* [Do this]:
Copy out exactly the lines from the first line of the material below through the line containing "SC.camera = cam", and nothing beyond them.

* [Provided records]:
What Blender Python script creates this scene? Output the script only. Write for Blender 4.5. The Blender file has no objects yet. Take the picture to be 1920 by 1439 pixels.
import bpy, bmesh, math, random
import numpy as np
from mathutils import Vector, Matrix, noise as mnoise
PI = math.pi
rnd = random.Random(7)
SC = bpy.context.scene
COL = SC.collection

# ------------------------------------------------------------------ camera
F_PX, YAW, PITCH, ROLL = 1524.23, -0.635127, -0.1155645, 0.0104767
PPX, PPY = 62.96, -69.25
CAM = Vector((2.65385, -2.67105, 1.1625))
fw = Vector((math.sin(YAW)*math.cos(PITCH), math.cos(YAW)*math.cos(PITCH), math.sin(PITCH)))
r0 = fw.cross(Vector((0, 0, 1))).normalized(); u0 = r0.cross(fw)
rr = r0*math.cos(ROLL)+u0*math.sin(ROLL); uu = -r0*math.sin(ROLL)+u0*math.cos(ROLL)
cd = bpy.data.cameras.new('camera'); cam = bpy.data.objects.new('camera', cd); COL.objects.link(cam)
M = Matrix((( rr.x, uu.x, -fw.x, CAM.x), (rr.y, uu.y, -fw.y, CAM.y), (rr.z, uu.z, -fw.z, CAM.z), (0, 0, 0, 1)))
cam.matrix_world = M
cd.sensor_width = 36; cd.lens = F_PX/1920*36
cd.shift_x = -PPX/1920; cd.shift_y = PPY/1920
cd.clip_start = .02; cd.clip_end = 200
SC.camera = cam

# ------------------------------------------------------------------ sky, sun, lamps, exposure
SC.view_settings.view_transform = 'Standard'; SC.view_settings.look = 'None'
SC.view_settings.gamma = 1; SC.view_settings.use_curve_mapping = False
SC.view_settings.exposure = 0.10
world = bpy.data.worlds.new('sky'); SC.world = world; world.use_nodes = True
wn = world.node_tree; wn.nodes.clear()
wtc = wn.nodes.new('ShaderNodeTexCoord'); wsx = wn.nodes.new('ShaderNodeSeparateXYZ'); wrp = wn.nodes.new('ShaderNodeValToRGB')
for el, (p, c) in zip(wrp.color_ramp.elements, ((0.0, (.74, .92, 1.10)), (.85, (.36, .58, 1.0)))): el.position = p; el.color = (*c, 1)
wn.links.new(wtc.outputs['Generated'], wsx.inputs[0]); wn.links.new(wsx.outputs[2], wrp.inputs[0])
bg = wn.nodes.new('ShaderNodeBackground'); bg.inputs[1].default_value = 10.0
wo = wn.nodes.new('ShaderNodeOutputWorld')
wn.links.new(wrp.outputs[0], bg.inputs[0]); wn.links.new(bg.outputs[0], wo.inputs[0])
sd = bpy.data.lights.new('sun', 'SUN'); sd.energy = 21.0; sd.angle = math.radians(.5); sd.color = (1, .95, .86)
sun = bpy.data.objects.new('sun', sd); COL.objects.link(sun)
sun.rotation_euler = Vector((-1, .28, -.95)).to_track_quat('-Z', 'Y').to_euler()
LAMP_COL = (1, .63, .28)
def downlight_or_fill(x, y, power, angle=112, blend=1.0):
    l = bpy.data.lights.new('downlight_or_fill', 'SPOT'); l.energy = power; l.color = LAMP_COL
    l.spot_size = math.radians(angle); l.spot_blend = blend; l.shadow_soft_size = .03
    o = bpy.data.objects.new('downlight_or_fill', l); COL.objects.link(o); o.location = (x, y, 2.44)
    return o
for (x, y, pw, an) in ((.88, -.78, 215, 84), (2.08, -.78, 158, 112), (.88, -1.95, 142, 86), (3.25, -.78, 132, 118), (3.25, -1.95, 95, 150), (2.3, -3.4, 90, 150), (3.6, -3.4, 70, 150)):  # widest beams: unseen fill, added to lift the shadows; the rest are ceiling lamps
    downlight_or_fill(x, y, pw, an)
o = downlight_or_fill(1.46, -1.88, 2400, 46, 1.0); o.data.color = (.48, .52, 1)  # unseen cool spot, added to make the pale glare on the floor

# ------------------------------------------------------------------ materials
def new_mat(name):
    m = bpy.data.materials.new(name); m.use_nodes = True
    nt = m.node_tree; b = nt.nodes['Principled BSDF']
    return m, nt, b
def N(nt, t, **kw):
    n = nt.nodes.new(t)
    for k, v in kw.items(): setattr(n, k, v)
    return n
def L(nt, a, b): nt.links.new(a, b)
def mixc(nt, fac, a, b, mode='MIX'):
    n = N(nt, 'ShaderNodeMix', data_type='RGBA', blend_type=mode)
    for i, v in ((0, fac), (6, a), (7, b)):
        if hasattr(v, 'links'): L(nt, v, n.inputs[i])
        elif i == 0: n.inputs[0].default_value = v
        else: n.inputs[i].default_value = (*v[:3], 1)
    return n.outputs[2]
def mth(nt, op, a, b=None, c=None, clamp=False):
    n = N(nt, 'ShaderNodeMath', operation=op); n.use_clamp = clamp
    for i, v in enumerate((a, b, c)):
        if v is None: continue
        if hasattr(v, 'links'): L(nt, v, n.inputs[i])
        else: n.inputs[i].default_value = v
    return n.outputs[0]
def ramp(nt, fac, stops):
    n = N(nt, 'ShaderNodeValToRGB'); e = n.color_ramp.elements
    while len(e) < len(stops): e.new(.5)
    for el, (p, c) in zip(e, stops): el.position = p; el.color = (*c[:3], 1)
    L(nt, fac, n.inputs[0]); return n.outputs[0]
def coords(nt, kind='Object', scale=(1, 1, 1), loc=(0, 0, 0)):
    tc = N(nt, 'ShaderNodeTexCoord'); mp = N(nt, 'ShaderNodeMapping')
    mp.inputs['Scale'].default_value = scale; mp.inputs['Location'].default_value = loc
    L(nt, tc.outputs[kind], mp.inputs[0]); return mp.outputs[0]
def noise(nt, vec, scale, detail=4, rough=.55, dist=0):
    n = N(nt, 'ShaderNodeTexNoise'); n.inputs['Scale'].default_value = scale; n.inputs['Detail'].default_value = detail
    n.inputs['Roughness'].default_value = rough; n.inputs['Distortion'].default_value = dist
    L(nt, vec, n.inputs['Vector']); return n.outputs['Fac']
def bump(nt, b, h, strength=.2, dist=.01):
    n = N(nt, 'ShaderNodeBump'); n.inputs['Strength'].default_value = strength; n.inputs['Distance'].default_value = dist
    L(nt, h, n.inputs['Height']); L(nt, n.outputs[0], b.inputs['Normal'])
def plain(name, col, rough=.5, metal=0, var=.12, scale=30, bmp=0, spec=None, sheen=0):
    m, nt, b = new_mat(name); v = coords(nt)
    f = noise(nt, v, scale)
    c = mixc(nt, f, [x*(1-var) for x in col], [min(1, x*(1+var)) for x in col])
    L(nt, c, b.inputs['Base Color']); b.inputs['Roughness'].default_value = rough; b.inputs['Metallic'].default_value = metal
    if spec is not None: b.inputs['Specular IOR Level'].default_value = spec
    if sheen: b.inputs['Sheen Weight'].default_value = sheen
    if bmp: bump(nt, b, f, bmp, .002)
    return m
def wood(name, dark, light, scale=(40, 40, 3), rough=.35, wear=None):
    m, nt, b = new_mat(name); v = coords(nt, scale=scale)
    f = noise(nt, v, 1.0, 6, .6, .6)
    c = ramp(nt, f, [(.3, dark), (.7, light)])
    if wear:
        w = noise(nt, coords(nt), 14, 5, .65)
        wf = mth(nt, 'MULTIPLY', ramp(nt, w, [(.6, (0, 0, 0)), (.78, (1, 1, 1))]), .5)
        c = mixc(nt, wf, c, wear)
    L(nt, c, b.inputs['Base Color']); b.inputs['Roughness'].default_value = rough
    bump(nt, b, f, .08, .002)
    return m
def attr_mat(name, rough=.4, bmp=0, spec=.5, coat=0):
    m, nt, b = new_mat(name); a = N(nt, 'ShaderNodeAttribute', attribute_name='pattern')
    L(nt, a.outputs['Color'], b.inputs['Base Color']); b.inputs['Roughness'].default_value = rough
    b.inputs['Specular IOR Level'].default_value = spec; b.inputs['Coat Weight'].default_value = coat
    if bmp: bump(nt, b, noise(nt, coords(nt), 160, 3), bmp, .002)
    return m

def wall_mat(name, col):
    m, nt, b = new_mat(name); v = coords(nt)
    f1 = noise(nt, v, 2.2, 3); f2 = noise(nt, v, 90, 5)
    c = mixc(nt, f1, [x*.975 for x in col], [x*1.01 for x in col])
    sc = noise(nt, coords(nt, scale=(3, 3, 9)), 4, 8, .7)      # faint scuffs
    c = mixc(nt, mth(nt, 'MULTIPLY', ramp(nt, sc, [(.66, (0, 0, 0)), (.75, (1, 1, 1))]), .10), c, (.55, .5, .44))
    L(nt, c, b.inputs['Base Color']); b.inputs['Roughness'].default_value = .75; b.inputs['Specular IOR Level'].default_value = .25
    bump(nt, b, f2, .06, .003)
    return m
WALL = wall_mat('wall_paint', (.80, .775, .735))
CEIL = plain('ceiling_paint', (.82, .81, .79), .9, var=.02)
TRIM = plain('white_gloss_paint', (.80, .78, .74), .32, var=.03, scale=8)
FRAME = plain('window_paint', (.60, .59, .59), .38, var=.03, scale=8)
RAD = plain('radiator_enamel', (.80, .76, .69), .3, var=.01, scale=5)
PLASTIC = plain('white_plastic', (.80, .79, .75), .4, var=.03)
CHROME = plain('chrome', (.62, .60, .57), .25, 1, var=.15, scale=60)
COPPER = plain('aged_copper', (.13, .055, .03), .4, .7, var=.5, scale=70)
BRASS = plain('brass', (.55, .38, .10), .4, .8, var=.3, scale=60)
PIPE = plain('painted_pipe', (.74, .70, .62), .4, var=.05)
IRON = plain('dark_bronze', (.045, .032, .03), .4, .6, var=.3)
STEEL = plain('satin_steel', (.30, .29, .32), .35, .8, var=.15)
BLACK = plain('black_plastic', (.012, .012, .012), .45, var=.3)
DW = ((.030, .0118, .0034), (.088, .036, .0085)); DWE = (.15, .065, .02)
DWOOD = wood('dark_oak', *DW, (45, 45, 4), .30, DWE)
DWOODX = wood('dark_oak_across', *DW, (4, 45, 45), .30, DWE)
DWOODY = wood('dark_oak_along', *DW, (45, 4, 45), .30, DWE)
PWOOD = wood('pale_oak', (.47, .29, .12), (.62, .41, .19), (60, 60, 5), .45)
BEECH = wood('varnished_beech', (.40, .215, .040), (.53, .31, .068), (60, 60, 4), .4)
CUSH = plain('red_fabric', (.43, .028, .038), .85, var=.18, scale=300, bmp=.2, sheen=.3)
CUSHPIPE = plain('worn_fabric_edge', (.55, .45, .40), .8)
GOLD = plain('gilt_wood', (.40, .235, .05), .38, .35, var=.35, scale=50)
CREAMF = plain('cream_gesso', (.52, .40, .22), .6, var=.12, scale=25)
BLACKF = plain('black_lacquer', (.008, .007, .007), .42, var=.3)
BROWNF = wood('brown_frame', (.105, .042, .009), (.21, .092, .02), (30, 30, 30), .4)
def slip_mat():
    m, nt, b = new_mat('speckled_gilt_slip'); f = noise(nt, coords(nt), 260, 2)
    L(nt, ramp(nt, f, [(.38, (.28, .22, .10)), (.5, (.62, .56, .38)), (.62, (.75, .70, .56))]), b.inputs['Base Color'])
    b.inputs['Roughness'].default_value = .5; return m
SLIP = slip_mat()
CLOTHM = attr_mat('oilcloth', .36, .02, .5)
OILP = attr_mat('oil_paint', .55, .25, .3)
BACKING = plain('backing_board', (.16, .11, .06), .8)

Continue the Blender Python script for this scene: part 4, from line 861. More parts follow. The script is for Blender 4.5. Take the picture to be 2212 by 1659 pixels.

* [Response]:
What Blender Python script creates this scene? Output the script only. Write for Blender 4.5. The Blender file has no objects yet. Take the picture to be 1920 by 1439 pixels.
import bpy, bmesh, math, random
import numpy as np
from mathutils import Vector, Matrix, noise as mnoise
PI = math.pi
rnd = random.Random(7)
SC = bpy.context.scene
COL = SC.collection

# ------------------------------------------------------------------ camera
F_PX, YAW, PITCH, ROLL = 1524.23, -0.635127, -0.1155645, 0.0104767
PPX, PPY = 62.96, -69.25
CAM = Vector((2.65385, -2.67105, 1.1625))
fw = Vector((math.sin(YAW)*math.cos(PITCH), math.cos(YAW)*math.cos(PITCH), math.sin(PITCH)))
r0 = fw.cross(Vector((0, 0, 1))).normalized(); u0 = r0.cross(fw)
rr = r0*math.cos(ROLL)+u0*math.sin(ROLL); uu = -r0*math.sin(ROLL)+u0*math.cos(ROLL)
cd = bpy.data.cameras.new('camera'); cam = bpy.data.objects.new('camera', cd); COL.objects.link(cam)
M = Matrix((( rr.x, uu.x, -fw.x, CAM.x), (rr.y, uu.y, -fw.y, CAM.y), (rr.z, uu.z, -fw.z, CAM.z), (0, 0, 0, 1)))
cam.matrix_world = M
cd.sensor_width = 36; cd.lens = F_PX/1920*36
cd.shift_x = -PPX/1920; cd.shift_y = PPY/1920
cd.clip_start = .02; cd.clip_end = 200
SC.camera = cam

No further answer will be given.